Farta pesquisa dá fôlego a livro sobre história da nossa língua

Crédito: Bruno Poletti/Folhapress Instalacao do brasileiro Tunga na mostra Troposhere, em Pequim
Domício Proença Filho na 14ª edição do Troféu Raca Negra, em 2016

SÉRGIO RODRIGUES
COLUNISTA DA FOLHA

MUITAS LÍNGUAS, UMA LÍNGUA (BOM)

  • Preço R$ 89,90 (672 págs.)
  • Autor Domício Proença Filho
  • Editora José Olympio

"Muitas Línguas, uma Língua", de Domício Proença Filho, é um livro ambicioso que busca sumarizar em mais de 600 páginas "a trajetória do português brasileiro", como informa o subtítulo.

Ao mesmo tempo, em defesa prévia contra os malogros inerentes a empreitada tão ciclópica, o autor —que é membro da Academia Brasileira de Letras— afirma já no início que o trabalho "constitui, deliberadamente, um esboço".

Esse caráter de esboço é provavelmente inseparável da decisão tomada por Proença Filho de evitar todo recorte que lhe possibilitasse dar profundidade a matéria tão vasta, optando, ao contrário, por sobrevoos mais ou menos alentados em questões históricas, políticas, estéticas, educacionais, ortográficas etc.

A obra pode ser enquadrada, assim, na categoria acadêmica da "revisão de literatura", propondo uma espécie de história das histórias e interpretações sobre o português brasileiro.
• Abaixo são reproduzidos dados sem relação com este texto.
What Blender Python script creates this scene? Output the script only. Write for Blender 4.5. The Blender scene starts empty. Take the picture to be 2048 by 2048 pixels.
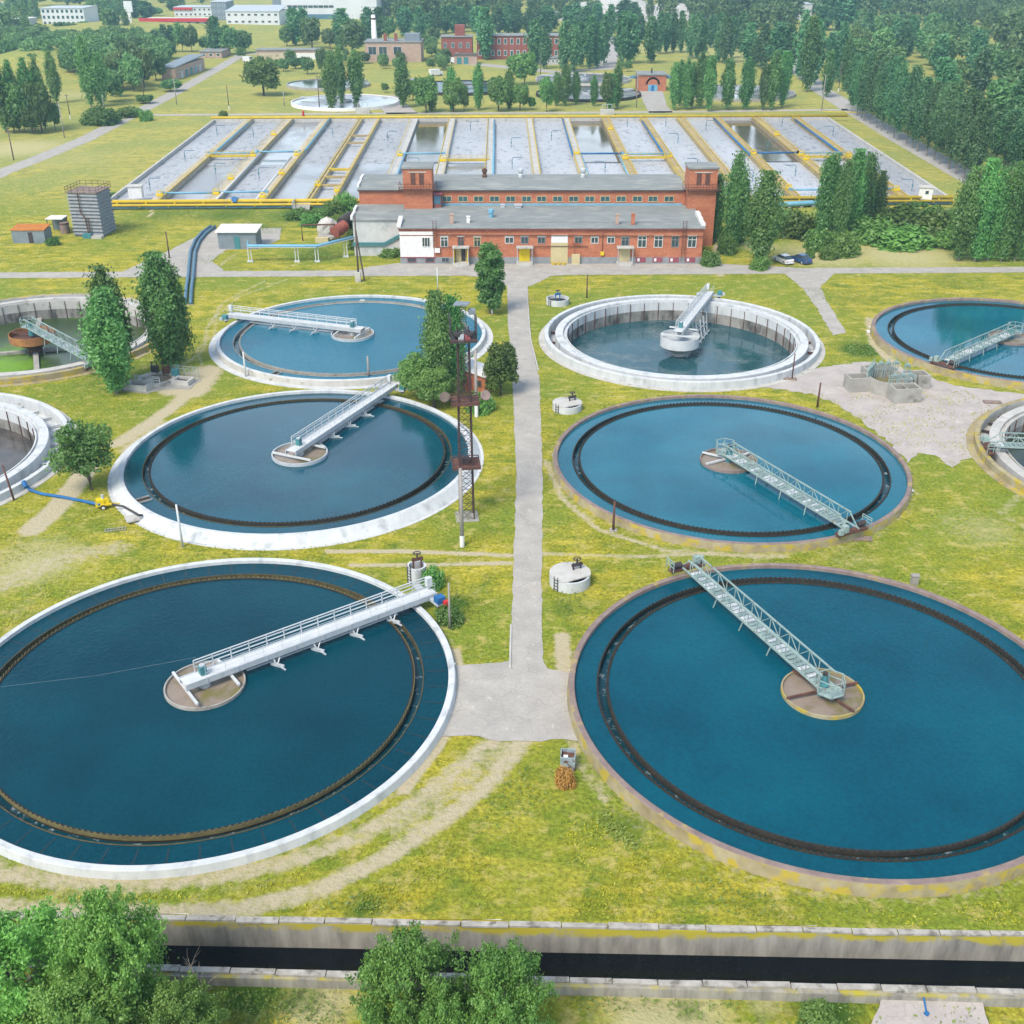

E é como tal que mais se aproxima de realizar a contento sua ambição.

O capítulo "O Romantismo e a Língua", para ficar num só exemplo, resgata com hábeis recortes de textos da época um debate hoje quase esquecido sobre a aurora de nossa autonomia linguística e literária.

Para o leitor não acadêmico, curioso sobre a história de seu idioma natal, o percurso pode ser penoso não só pela extensão, mas também por dispensar dois recursos da divulgação científica: o foco em curiosidades "humanas", típico dos historiadores pop, e a ousadia ensaística de selecionar apenas os fatos necessários à demonstração de uma ou mais teses iluminadoras.

A primeira dessas armas pode ser considerada frívola, mas a segunda teria utilidade, nem que fosse apenas para impedir o autor de, obrigado a falar de tudo um pouco, recorrer a platitudes como esta: "Os termos de gíria, com poucas exceções, têm suas origens em épocas e locais distintos".

O estilo da obra contribui em muitos momentos para dificultar a leitura. Há um abuso de frases sem verbo, como se o autor tivesse feito anotações que, ancorado no álibi do "esboço", abriu mão de desenvolver: "No porto de Lisboa, a gente, a corte, a surpresa".

Em momentos poéticos, o estilo parece traduzir um rebuscamento datado -e não apenas no aspecto textual. Como nesta síntese romântica da contribuição africana: "Gera morenos e mulatos, em leito de carne branca, e cafuzos, em redes avermelhadas. O leite branco de negras passa de beiços a lábios. Deixa ginga, cria bossa, trejeitos de malandragem da melhor malandraria".

No entanto, o fôlego da pesquisa, a farta reprodução de documentos históricos e as remissões à bibliografia listada em 26 páginas garantem o interesse do livro para estudiosos da matéria.